19th Nov2025

‘The Priest: Thanksgiving Massacre’ DVD Review

by Phil Wheat

Stars: Jo Krayer, Mark Topping, Holly Higbee, Brooklyn Ross, Liz Soutar, Dani Thompson | Written and Directed by Steve Lawson

The Priest: Thanksgiving Massacre is the latest holiday-horror outing from UK genre filmmaker Steve Lawson, a director who has quietly carved out his own niche of low-budget, single-location chillers. This time, he turns his attention to Thanksgiving, an unusual choice for a British production, which immediately gives the film a novelty factor (though I doubt the UK market was even thought of during production; this was aimed squarely at a larger US audience for sure). The setup is classic horror tropes – an estranged family heads to a secluded woodland cabin for the holiday, hoping an enforced getaway might patch up frayed relationships. Naturally, the cabin has a bloody past as they all do – in this case, tied to a long-dead priest whose descent into madness, murder and cannibalism still lingers beneath the floorboards.

What works in the film’s favour is the atmosphere. Lawson makes the most of his limited setting, using tight interior spaces, low lighting and that ominous “something underneath” to create a creeping sense of unease. The prologue hinting at the priest’s origin has a pleasing folk-horror texture, and once the family settles into the cabin, the film does a solid job teasing the threat rather than rushing into full slasher mode. The under-cabin sequences are surprisingly effective—there’s something inherently unnerving about dark crawl spaces, reaching arms, and the idea that the past is literally clawing its way back up to the surface.

The cast is small but capable, with Jo Krayer giving the most grounded performance as Tom, the relative voice of reason as things unravel. Mark Topping, playing the resurrected priest Reverend Fuller, doesn’t get as much screen time as the title might lead you to hope, but when he does appear, he brings a fun, feral energy that helps sell the film’s more outlandish moments. The effects, while very much in the realm of low-budget indie horror, are used sparingly and with enough restraint that they land when needed.

Where The Priest: Thanksgiving Massacre stumbles is in pacing. It takes quite a while for the supernatural element to reveal itself properly, and the slow build occasionally feels more like stalling than tension. With such a small pool of characters, the promised “massacre” never really escalates to anything grand, and viewers expecting a holiday horror splatter-fest may find the scale a little too modest. A few story beats – particularly involving why no one seems to know the cabin’s grisly history – raise more questions than the script is willing to answer.

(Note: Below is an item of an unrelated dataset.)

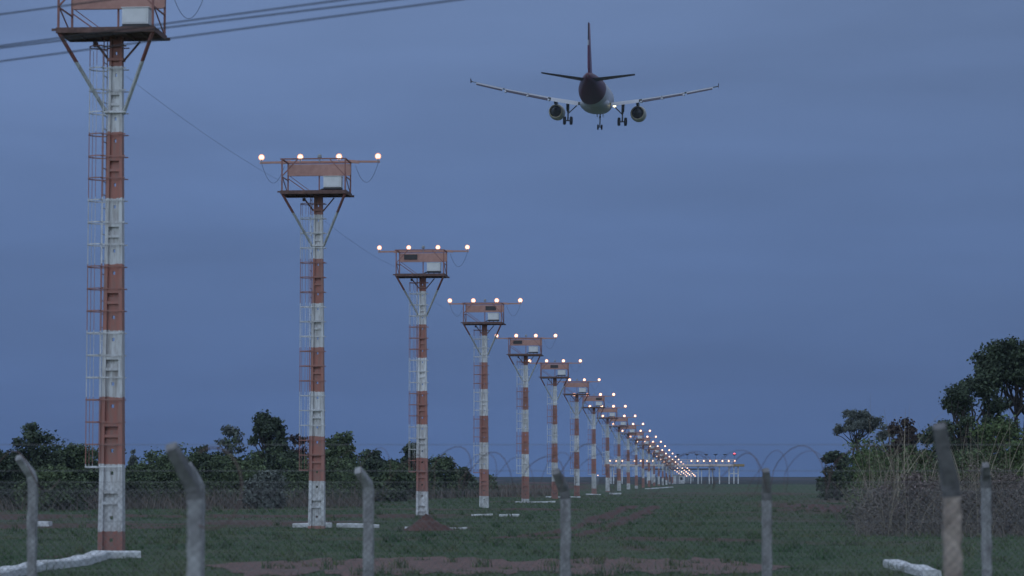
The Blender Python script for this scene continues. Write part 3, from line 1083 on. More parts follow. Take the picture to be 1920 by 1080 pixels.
# whitewashed kerbs and foundation slabs beside the towers
def slab(pts, w_, h_, label, name='concrete_kerb', z0=-.05):
    """a kerb following plan points (x, y), slightly uneven"""
    mb = MB()
    pts = [Vector((p[0], p[1], 0)) for p in pts]
    dense = []
    for p, q_ in zip(pts, pts[1:]):
        nseg = max(2, int((q_ - p).length / .35))
        for i in range(nseg): dense.append(p.lerp(q_, i / nseg))
    dense.append(pts[-1])
    o = 0
    for i, p in enumerate(dense):
        d = (dense[min(i + 1, len(dense) - 1)] - dense[max(i - 1, 0)]).normalized()
        nrm = Vector((-d.y, d.x, 0))
        j = rnd.uniform(-.008, .008); hz = h_ + .015 * math.sin(i * .7 + p.x) + rnd.uniform(-.005, .005)
        zg = float(ground_z(p.x, p.y))
        a, b_ = p - nrm * (w_ / 2 + j), p + nrm * (w_ / 2 + j)
        e = nrm * .03
        mb.v += [(a.x, a.y, zg + z0), (a.x, a.y, zg + hz - .03), ((a + e).x, (a + e).y, zg + hz), ((b_ - e).x, (b_ - e).y, zg + hz), (b_.x, b_.y, zg + hz - .03), (b_.x, b_.y, zg + z0)]
    n_ = len(dense)
    for i in range(n_ - 1):
        for c in range(5):
            mb.f.append((i * 6 + c, i * 6 + c + 1, (i + 1) * 6 + c + 1, (i + 1) * 6 + c)); mb.m.append(0)
    mb.f.append((0, 1, 2, 3, 4, 5)); mb.m.append(0)
    e = (n_ - 1) * 6
    mb.f.append((e + 5, e + 4, e + 3, e + 2, e + 1, e)); mb.m.append(0)
    ob = mb.build(name, M['whitewash'])
    tag(ob, label, 'kerb', 'whitewashed concrete kerbs by the towers')
    return ob


def gp(px, py):
    """ground point seen at a photo pixel"""
    Y = CAM_Z * F / (py - HORIZON)
    return ((px - 960) / F * Y, Y)


slab([gp(-20, 1086), gp(70, 1068), gp(150, 1058), gp(192, 1045), gp(262, 1044)], .40, .16, 'long bent white kerb at the foot of the largest tower')
slab([gp(551, 988), gp(623, 988)], .5, .15, 'white slab under the pole of the second tower')
slab([gp(633, 988), gp(712, 988)], .45, .13, 'white slab right of the second tower, behind a fence post')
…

Still, despite its rough edges, The Priest: Thanksgiving Massacre has a certain charm. It sits comfortably in that familiar space of British micro-budget horror: earnest, atmospheric, occasionally creaky, but made with a clear affection for the genre. If you enjoy cabin-in-the-woods chillers with a supernatural twist and you’re not expecting blockbuster gloss, there’s enough here to make for an enjoyable seasonal watch. It doesn’t reinvent anything, but it delivers just enough mood, menace and holiday-themed carnage to justify its place on the shelf of offbeat genre curios.

**½  2.5/5

The Priest: Thanksgiving Massacre is out now on DVD and digital from High Fliers.